As a follow-up to the debate over IPCom's enforcement activities against HTC in Germany and HTC's claim that its business won't be affected, I asked IPCom a follow-up question. For a reply, they sent me a document they called "self-explanatory": a November 28, 2011 order by the Karlsruhe Higher Regional Court setting the value in dispute for purposes of the determination of court fees and the part of IPCom's legal expenses that HTC will have to pick up under the applicable "loser pays" system.
Beyond answering the specific question I asked, that two-page document is extremely informative:
It's yet another indication of HTC having misrepresented the scope of the Mannheim Regional Court's February 2009 ruling. The appellate court states explicitly that "the complaint targeted -- as was clarified at least during the appellate proceedings -- the totality of Defendant's UMTS-capable mobile devices offered and distributed in this country".
The appellate court's determination of the value in dispute is clearly based on that interpretation and reaches the legal maximum of 30 million euros ($40 million) for either court (Mannheim Regional Court and Karlsruhe Higher Regional Court). It's obvious that a case involving just one device would not have such a value in dispute based on expected royalties.
The effect of that value in dispute is that HTC will now have to pick up total court fees amounting to approximately $850,000, and north of $1 million of IPCom's legal expenses under the "loser pays" principle.

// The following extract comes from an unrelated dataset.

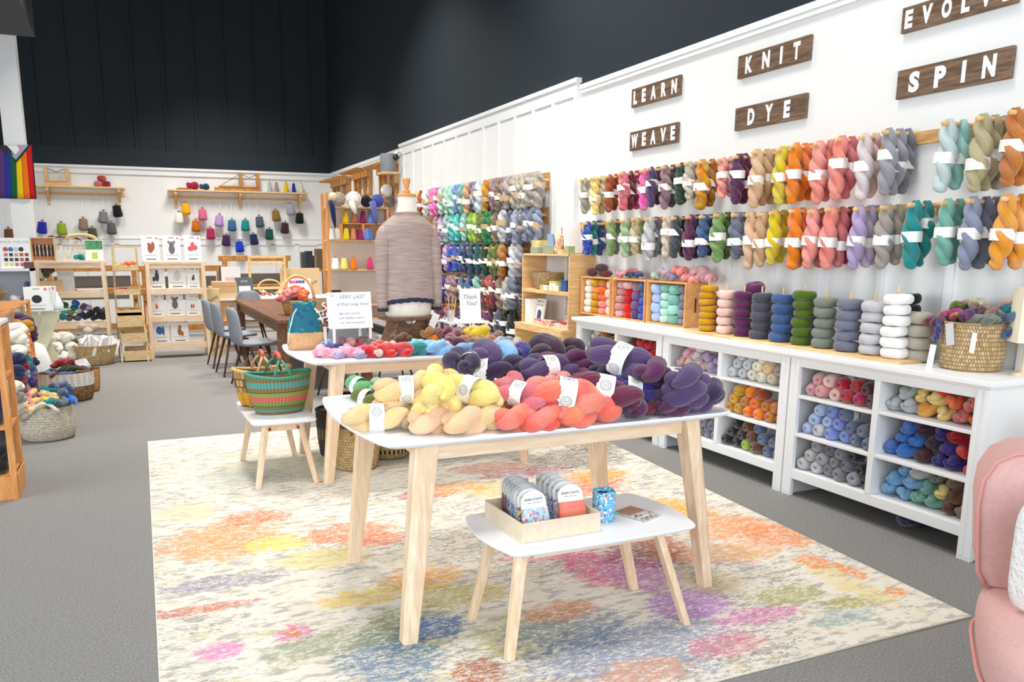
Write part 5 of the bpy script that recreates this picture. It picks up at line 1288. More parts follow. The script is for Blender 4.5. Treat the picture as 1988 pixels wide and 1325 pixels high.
# ------------------------------------------------------------------ big table with felt chairs
bt = empty('work_table', (1.86, 10.05, 0)); tag(bt, 'long dark wooden work table with felt chairs around it', 'table')
hx, hy = .50, 1.75
MB().box(-hx, hx, -hy, hy, .735, .775).build('tabletop', DARKW, bt, bevel=.004)
for sx in (-1, 1):
    for sy in (-1, 1): MB().box(sx * (hx - .06) - .05, sx * (hx - .06) + .05, sy * (hy - .08) - .05, sy * (hy - .08) + .05, 0, .735).build('leg', DARKW, bt, bevel=.003)
    MB().box(sx * (hx - .05) - .012, sx * (hx - .05) + .012, -hy + .1, hy - .1, .63, .735).build('apron', DARKW, bt)
for sy in (-1, 1): MB().box(-hx + .1, hx - .1, sy * (hy - .06) - .012, sy * (hy - .06) + .012, .63, .735).build('apron', DARKW, bt)
def felt_chair(x, y, rz, label):
    o = empty('felt_chair', (x, y, 0), rz); tag(o, label, 'chair', 'grey felt chairs with dark wooden legs')
    prof = [(.24, .445), (.20, .455), (.05, .44), (-.12, .435), (-.19, .46), (-.225, .54), (-.235, .66), (-.25, .80), (-.262, .87)]   # front to back (y, z)
    wd = [.19, .215, .225, .225, .225, .225, .215, .19, .14]
    rows = []
    for (yy, z), w in zip(prof, wd):
        row = []
        for k in range(11):
            s = -1 + 2 * k / 10; lift = .05 * abs(s) ** 2.5
            if z < .5: row.append((s * w, yy, z + lift * .5))
            else: row.append((s * w, yy + lift * 1.2, z - .012 * abs(s) ** 4))
        rows.append(row)
    m = MB(); m.quadstrip(rows, False)
    q = m.build('seat_shell', FELT, o, smooth=True); sd = q.modifiers.new('s', 'SOLIDIFY'); sd.thickness = .032; sd.offset = -1
    b = q.modifiers.new('sub', 'SUBSURF'); b.levels = 1; b.render_levels = 1
    for sx in (-1, 1):
        for sy in (-1, 1): MB().tube([(sx * .13, .02 + sy * .10, .44), (sx * .225, .02 + sy * .21, 0)], [.017, .010], 10).build('leg', LEGDARK, o, smooth=True)
    return o
felt_chair(1.20, 9.05, R(-82), 'grey felt chair at the left side of the work table, nearest the camera')
felt_chair(1.12, 10.0, R(-84), 'grey felt chair at the left side of the work table, behind the nearest one')
felt_chair(1.08, 10.75, R(-86), 'grey felt chair at the left side of the work table, farthest back')
felt_chair(1.62, 12.2, R(180), 'grey felt chair with its back to the packing desk, at the far table end')
felt_chair(1.95, 7.95, R(2), 'grey felt chair seen from behind at the near end of the work table')
felt_chair(2.72, 10.6, R(92), 'grey felt chair at the right side of the work table, farther one')
felt_chair(2.75, 8.9, R(88), 'grey felt chair at the right side of the work table, nearer one')
# things on the work table
wb = lathe_basket('handled_basket', (1.70, 8.95, .775), [(.13, 0), (.15, .01), (.17, .08), (.185, .15)], woven('willow_weave', 'd8a868', 'b07c40', 50, 12, 1.0), 'willow basket with a hoop handle full of coral yarn on the work table', rim=woven('willow_rim', 'd8b070', 'b88848', 40, 2), rimr=.012)
MB().tube([(.18 * math.cos(PI * k / 16), 0, .15 + .27 * math.sin(PI * k / 16)) for k in range(17)], .013, 8, sy=1.4).build('hoop_handle', PINE, wb, smooth=True)
items = []
for i in range(13):
    a = i * 2.4; r_ = .03 + .011 * i
    o = hank((1.66 + r_ * math.cos(a), 8.93 + r_ * math.sin(a), .775 + .17 + .11 * (1 - i / 13)), 30 * i, ['tangerine', 'coral', 'rose', 'amber', 'salmon'][i % 5], 'small', 'hand_dyed_wool', 1.1, random.uniform(-30, 30)); o['group'] = 'coral and orange skeins in the willow basket'
    items.append((o, '%s skein in the willow basket on the work table' % cname(['tangerine', 'coral', 'rose', 'amber', 'salmon'][i % 5])))
label_set(items)
items = []
for i in range(18):
    c = ['deepteal', 'rust', 'ivory', 'charcoal', 'seafoam', 'lime', 'wine', 'aqua', 'tangerine'][i % 9]
    o = hank((1.66 + .11 * (i % 7), 8.42 + .13 * (i // 7), .80), 80 + 5 * i, c, 'small', 'wool_yarn', .85); o['group'] = 'small skeins laid out on the near end of the work table'
    items.append((o, '%s skein laid out on the near end of the work table' % cname(c)))
label_set(items)

# ------------------------------------------------------------------ pine shelf unit with mending books
sh = empty('pine_shelf', (3.85, 6.86, 0)); tag(sh, 'stepped pine shelf unit with mending books beside the left cabinet', 'shelf unit')
X0, X1 = -.20, .07
_before = set(bpy.data.objects)
_before.discard(sh)
for y in (-.48, .49): MB().box(X0, X1, y - .01, y + .01, .735, 1.44).build('side_panel', PINE, sh, bevel=.001)
for y in (-.50, .51): MB().box(X0 - .07, X1, y - .01, y + .01, 0, .715).build('side_panel', PINE, sh, bevel=.001)
MB().box(X0, X1, -.50, .51, 1.42, 1.44).build('top_board', PINEH, sh, bevel=.001)
MB().box(X0, X1, -.47, .48, 1.05, 1.085).build('shelf', PINEH, sh, bevel=.001)
MB().box(X0 - .08, X1, -.51, .52, .715, .735).build('shelf', PINEH, sh, bevel=.001)
MB().box(X0 - .06, X1, -.49, .50, .36, .38).build('shelf', PINEH, sh, bevel=.001)
MB().box(X0 - .08, X0 - .062, -.49, .50, .67, .715).build('front_rail', PINEH, sh, bevel=.001)
MB().box(X1 - .02, X1, .02, .06, .735, 1.42).build('back_batten', WHITE, sh)
def bk(x, y, z, w, h, t, mat, label, rot=(0, 0, 0), cat='book', lines=None, group=None, extra=None):
    """upright book whose cover faces -X (the room)"""
    o = empty('book', (x, y, z), rot=rot); tag(o, label, cat, group)
    MB().box(-t / 2, t / 2, -w / 2, w / 2, 0, h).build('cover', mat, o, bevel=.001)
    for s, sz, py, pz, mt in (lines or []): obj('cover_lettering', text_mesh(s, sz, mt, .0003, .0002, spacing=1.4), o, (-t / 2 - .0006, py, pz), FACE_L)
    return o
mm_ = bk(3.72, 7.10, .736, .20, .25, .02, PAPER, 'white mending book with a folded blue jeans picture on the pine shelf', rot=(0, R(8), R(-6)), lines=[('MENDING', .03, 0, .222, DARKTXT), ('MATTERS', .03, 0, .185, DARKTXT)])
m = MB(); m.poly([(-.0112, .055, .03), (-.0112, -.055, .03), (-.0112, -.055, .10), (-.0112, -.045, .125), (-.0112, .02, .14), (-.0112, .05, .125)]); m.build('cover_picture', plain('denim_print', '3c4c78', .7, noise=.4, nscale=30), mm_)
for i, y in enumerate((7.225, 7.25, 7.275)):
    bk(3.74, y, .736, .17, .24, .012, PAPER, '%s white book spine left of the mending book' % ('nearest', 'middle', 'farthest')[i], rot=(0, 0, R(80)), group='white books beside the mending book')
SASH = print_fabric('sashiko_print', 'e4dcd4', ['7c2c34', '3c2c34', 'c86c5c'], 60)
o = MB().box(-.012, .012, -.11, .11, 0, .22).build('folded_textile', SASH, None, loc=(3.80, 6.60, .736), rot=(0, R(10), 0)); tag(o, 'patterned red and black folded textile standing on the pine shelf', 'textile')
o = MB().box(-.05, .05, -.17, .17, 0, .05).build('patterned_box', woven('red_lattice', 'efe6da', 'b8302c', 6, 3, .1), None, loc=(3.72, 6.93, .736)); tag(o, 'white box with a red lattice pattern lying on the pine shelf', 'box')
o = MB().box(-.05, .05, -.15, .15, 0, .035).build('patterned_box', SASH, None, loc=(3.74, 6.56, .736), rot=(0, 0, R(4))); tag(o, 'low cream packet lying in front of the textile on the pine shelf', 'box')
o = MB().tube([(0, -.05, 0), (0, .05, 0)], .010, 8).build('snips', plain('red_plastic', 'd82020', .4), None, loc=(3.70, 6.56, .784)); tag(o, 'small red snips lying on the cream packet', 'snips')
lathe_basket('seagrass_basket', (3.82, 7.08, 1.086), [(.12, 0), (.14, .01), (.17, .12), (.185, .17)], JUTE, 'seagrass basket on the middle board of the pine shelf', thick=.01)
for i, (y, c, nm, w, h) in enumerate([(6.55, '2c5c9c', 'blue organiser box', .10, .13), (6.78, 'f0f0ec', 'white tub with a yellow lid', .12, .11)]):
    o = empty('storage_tub', (3.74, y, 1.086)); tag(o, '%s on the middle board of the pine shelf' % nm, 'tub')
    MB().box(-.05, .05, -w / 2, w / 2, 0, h * .7).build('tub', plain('tub_' + c, c, .4), o, bevel=.004)
    MB().box(-.053, .053, -w / 2 - .003, w / 2 + .003, h * .7, h * .8).build('lid', plain('lid_' + c, c if i == 0 else 'f4e030', .4), o, bevel=.002)
for i, (y, c) in enumerate([(6.95, 'c8cc90'), (6.88, 'e8e8d8'), (6.70, 'd8dca8'), (6.66, 'e8e4c8')]):
    o = MB().box(-.03, .03, -.028, .028, 0, .045).build('soap_bar', plain('soap_' + c, c, .6), None, loc=(3.69, y, 1.086), rot=(0, 0, R(8 * i))); tag(o, '%s small pale carton on the middle pine board' % ('leftmost', 'second from left', 'third from left', 'rightmost')[i], 'carton', 'pale cartons on the pine shelf')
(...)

The appellate court explained that the key criterion for determining the value in dispute is IPCom's "[economic] interest" in the enforcement of its rights, which in this case is based on the "expected license fees". The court notes that IPCom argued that in this industry ("electronics or, respectively, telecommunications"), a royalty rate of 2.5 to 3.5 percent for a single patent is reasonable, and that this also applies to standards-essential patents.

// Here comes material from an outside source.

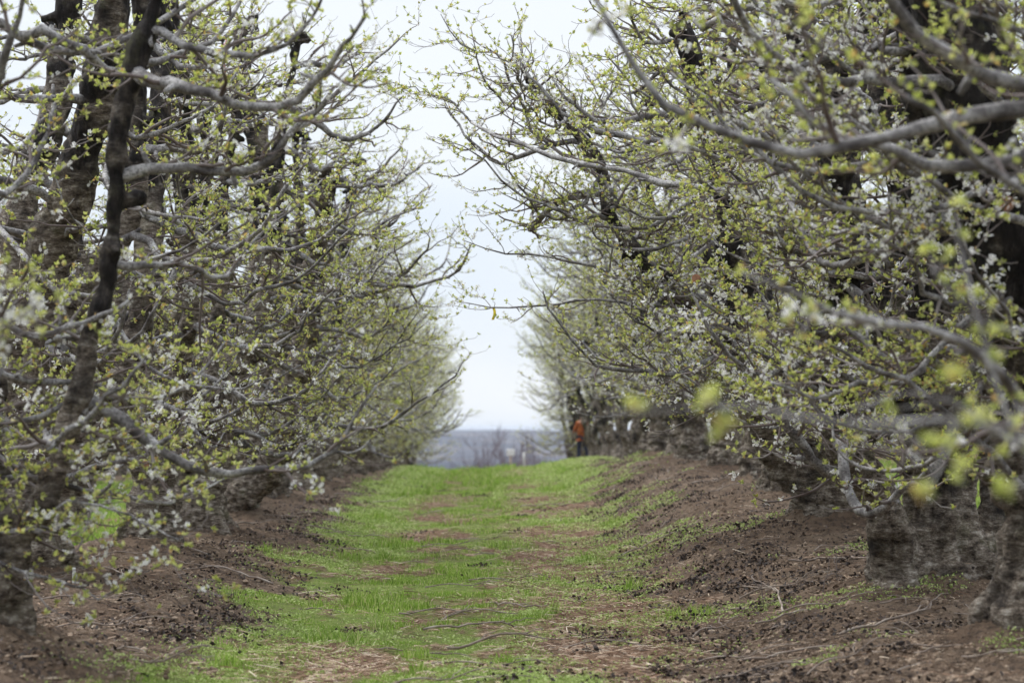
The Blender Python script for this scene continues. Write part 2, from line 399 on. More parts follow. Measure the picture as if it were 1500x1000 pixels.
# pale low weeds along the edges of the strip
def weeds(x, y, size):
    n = len(x); z = gz(x, y); c = np.stack([x, y, z + rng.uniform(.004, .05, n) * (size / .02)], 1)
    a_ = norm(rng.normal(size=(n, 3)) + np.array([0, -.3, 1.0])); t = norm(np.cross(a_, rng.normal(size=(n, 3)))); b = np.cross(a_, t)
    s = size[:, None] * rng.uniform(.6, 1.3, (n, 1))
    V = np.stack([c - t * s, c - b * s * .55, c + t * s, c + b * s * .55], 1).reshape(-1, 3)
    o = np.arange(n)[:, None] * 4
    return V, [o + np.array([[0, 1, 2, 3]])]
x, y = scatter(330000, -3.7, 4.3, 13.5, 90, 1.3)
eL, eR = edgeL(y), edgeR(y)
pe = np.exp(-((x - eL - .35) / .42) ** 2) * sst(.38, .5, fbm2(x * 1.5, y * .8, 95, 3)) * 1.3 \
   + np.exp(-((x - eR + .35) / .6) ** 2) * sst(.36, .5, fbm2(x * 1.5, y * .8, 96, 3)) * 1.3 \
   + .8 * sst(.63, .70, fbm2(x * .9, y * .9, 97, 3)) * (x > 0)
keep = rng.random(len(x)) < pe * 1.6
x, y = x[keep], y[keep]
a = Acc(); a.add(*weeds(x, y, .007 + .00028 * y))
obj("weeds", a.mesh("weeds", [M['clover']], False), kind="stuff", label="pale green low weeds creeping along the edges of the grass strip", category="weeds")
# green of the next alley on the left and right, seen between the trunks
x = np.concatenate([rng.uniform(-11, -4.9, 60000), rng.uniform(4.9, 11, 50000)]); y = 20 * (80 / 20) ** rng.random(len(x))
xm = np.mod(x + PER / 2, PER) - PER / 2
keep = (np.abs(xm) < 2.2 + noise2(x, y, 5) * .6); x, y = x[keep], y[keep]
a = Acc(); a.add(*blades(x, y, rng.uniform(.04, .11, len(x)), .012 + .0003 * y))
obj("grass", a.mesh("grass_next_alley", [M['grass']], False), kind="stuff", label="grass of the neighbouring alleys seen between the trunks", category="grass")
# chips and straw
def slivers(x, y, ln, wd, ang, lift=.01):
    n = len(x); z = gz(x, y) + rng.uniform(.002, lift, n)
    d = np.stack([np.cos(ang), np.sin(ang), rng.uniform(-.25, .25, n)], 1); d = norm(d)
    s = norm(np.cross(d, np.array([0, 0, 1.]) + .5 * rng.normal(size=(n, 3)))); c = np.stack([x, y, z], 1)
    L_ = (ln / 2)[:, None]; W_ = (wd / 2)[:, None]; u = np.cross(s, d) * W_ * .9
    V = np.stack([c - d * L_ - s * W_, c - d * L_ + s * W_, c + u + s * W_ , c + u - s * W_, c + d * L_ + s * W_ * .6, c + d * L_ - s * W_ * .6], 1).reshape(-1, 3)
    o = np.arange(n)[:, None] * 6
    return V, [o + np.array([[0, 1, 2, 3]]), o + np.array([[3, 2, 4, 5]])]
x, y = scatter(170000, -3.6, 4.2, 13.5, 85, 1.6)
g, l = grassmask(x, y)
keep = rng.random(len(x)) < l * .95 + .03 + .02 * (np.abs(x) > 2); x, y = x[keep], y[keep]; n = len(x)
a = Acc(); a.add(*slivers(x, y, rng.gamma(2., .036, n) + .015, rng.uniform(.002, .007, n), rng.normal(0, .8, n), .035))
obj("wood_chips", a.mesh("wood_chips", [M['chip']], False), kind="stuff", label="reddish tan shredded prunings and straw along the wheel tracks", category="wood chips")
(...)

While the court doesn't affirmatively support this particular royalty rate, the court would not have set such a high value in dispute if IPCom's claims had failed to pass a basic plausibility test.

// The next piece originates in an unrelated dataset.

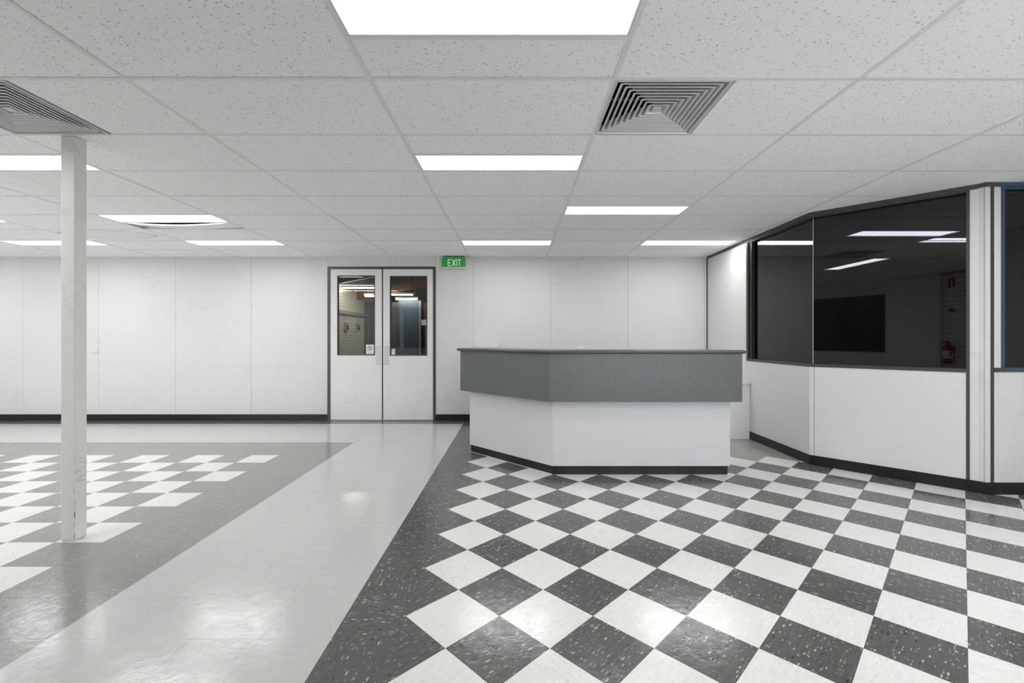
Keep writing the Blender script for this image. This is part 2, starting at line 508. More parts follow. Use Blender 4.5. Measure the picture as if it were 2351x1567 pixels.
# plain grey-beige tiles behind the counter, same diagonal bond cut along the check
for a in range(-2, 16):
    for b in range(-12, 4):
        if a + b <= -1 or (a == 0 and b in (0, 1)): continue
        pts = [(X0d + (aa - bb) * D / 2, Y0d + (aa + bb) * D / 2) for aa, bb in ((a, b), (a + 1, b), (a + 1, b + 1), (a, b + 1))]
        pts = clip(clip(clip(pts, 1, 0, -XI), 0, -1, yd), -1, 0, P1[0] + 0.05)
        if len(pts) < 3: continue
        tile('beige_tile', M['tile_sand'], pts, ('d', (a + b) % 2), None)
for kind, lst in CAND.items():
    vis = [c for c in lst if in_view(c[0], c[1])]
    vis.sort(key=lambda c: c[1])
    ids = set(id(c) for c in vis[:290])
    rest = {}
    for c in lst:
        cx_, cy_, poly, rot, square, mt = c
        if id(c) in ids:
            diag = isinstance(rot, tuple)
            ang = (rot[1] * math.pi / 2 + Rm) if diag else rot * math.pi / 2
            full = square in ('T', 'D', 'B') and len(poly) == 4 and abs((poly[1][0] - poly[0][0]) ** 2 + (poly[1][1] - poly[0][1]) ** 2 - (D / math.sqrt(2) if square == 'D' else T) ** 2) < 1e-4 and square != 'B'
            if full:
                key = (mt.name, square)
                if key not in SHARED:
                    h = (D / math.sqrt(2) if square == 'D' else T) / 2 - 0.00025
                    SHARED[key] = tile_mesh('tile', [(-h, -h), (h, -h), (h, h), (-h, h)], mt)
                me = SHARED[key]
            else:
                ca, sa = math.cos(-ang), math.sin(-ang)
                pl = [((x - cx_) * ca - (y - cy_) * sa, (x - cx_) * sa + (y - cy_) * ca) for x, y in shrink(poly, 0.00025)]
                me = tile_mesh('tile', pl, mt)
            o = link(kind, me, (cx_, cy_, TOPZ - random.random() * 0.0002), floor)
            o.rotation_euler = (random.gauss(0, 0.0004), random.gauss(0, 0.0004), ang)
        else:
            rest.setdefault(mt.name, (mt, MB()))[1].prism(shrink(poly, 0.00025), -0.003, TOPZ)
    for mt, mb in rest.values():
        mb.build(kind + '_field', mt, floor, kind='stuff')

# ------------------------------------------------------------------ ceiling: tees and tiles
CX0, CW, CR0, CD = -0.713, 1.2, 1.591, 0.6
ceiling = empty('ceiling', (0, 0, CEIL), 'structure')
MB().box(XL - 0.2, YF - 0.2, CEIL + 0.30, XO + 0.2, YB + 0.14, CEIL + 0.42).build('slab_soffit', M['slab'], ceiling)
LIGHTS = [(0, 1.591, 0, 'nearest ceiling light, cut by the top edge of the picture above the room centre'),
          (0, 3.091, 0, 'wide ceiling light in the middle of the room, second one from the camera'),
          (1, 4.291, 0, 'ceiling light over the reception counter front, beside a slim row of tiles'),
          (0, 5.791, 0, 'ceiling light close to the back wall, just right of the green exit sign'),
          (2, 5.791, 0, 'ceiling light in the back right corner above the partition window'),
          (-3, 5.791, 0, 'ceiling light left of the double doors, row nearest the back wall'),
          (-5, 5.791, 0, 'ceiling light passing behind the post, row nearest the back wall'),
          (-3, 4.591, 0, 'ceiling light above the sagging ceiling tile, left of the doors'),
          (-3, 3.091, 0, 'ceiling light behind the top of the post at the left edge of the picture'),
          (-5, 4.591, 0, 'ceiling light whose tip shows at the far left edge, middle row'),
          (-7, 4.591, 1, 'ceiling light out of the picture on the far left'),
          (-7, 5.791, 1, 'ceiling light at the far left end of the back row'),
          (-5, 3.091, 1, 'ceiling light out of the picture left of the post'),
          (-7, 2.491, 1, 'ceiling light in the far left front corner of the room'),
          (3, 0.991, 1, 'added unseen ceiling light over the right front corner behind the camera'),  # this and the next three: unseen panels added to brighten the right front
          (3, 2.191, 1, 'added ceiling light, unseen, just outside the picture by the blue-framed window'),
          (2, -0.209, 1, 'added unseen ceiling light by the brick wall right of the camera'),
          (2, 0.991, 1, 'added unseen ceiling light above and right of the camera'),
          (-3, 1.891, 1, 'added ceiling light, unseen, just outside the picture in front of the post'),  # unseen panel added to light the front of the post
          (-4, 1.891, 1, 'added ceiling light out of the picture left of the camera'),  # this and the next: unseen panels added to brighten the left front
          (-6, 1.891, 1, 'added ceiling light out of the picture far left of the camera'),
          (4, 5.27, 2, 'dim ceiling light inside the dark office, upper one behind the glass'),
          (5, 5.63, 2, 'dim ceiling light inside the dark office, cut by the white corner panel')]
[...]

HTC could try to object to this order, but I can't see how it could realistically convince the court that the value in dispute does not reach (easily, in fact) the legal maximum of 30 million euros.
This is the court order (which I have redacted):
11-11-28 OLG KA IPCom HTC KostenfestsetzungsbeschlussAs an alternative to agreeing on a fixed royalty rate in the range mentioned above, IPCom would apparently be willing to enter into license agreements with device makers on unspecified FRAND terms, leaving the determination of a FRAND royalty rate to a German court in the event of a disagreement.
Earlier today, Nokia announced new court rulings on the validity of two IPCom patents. IPCom apparently had to amend those patents in order to avoid their complete invalidation, which is what patent holders generally try to do. Such amendments can greatly reduce the commercial value of a patent, but if they are cleverly-drafted, they can result in new claims that are even more useful to the patent holder.
In today's statement, Paul Melin, VP intellectual property at Nokia, also said the following:
"Rather than continuing its aggressive attempts to extract unrealistic licensing terms and mislead the public, it's time for IPCom to come to terms with reality."
The debate over what royalty rates are acceptable under a FRAND framework is not going to end anytime soon.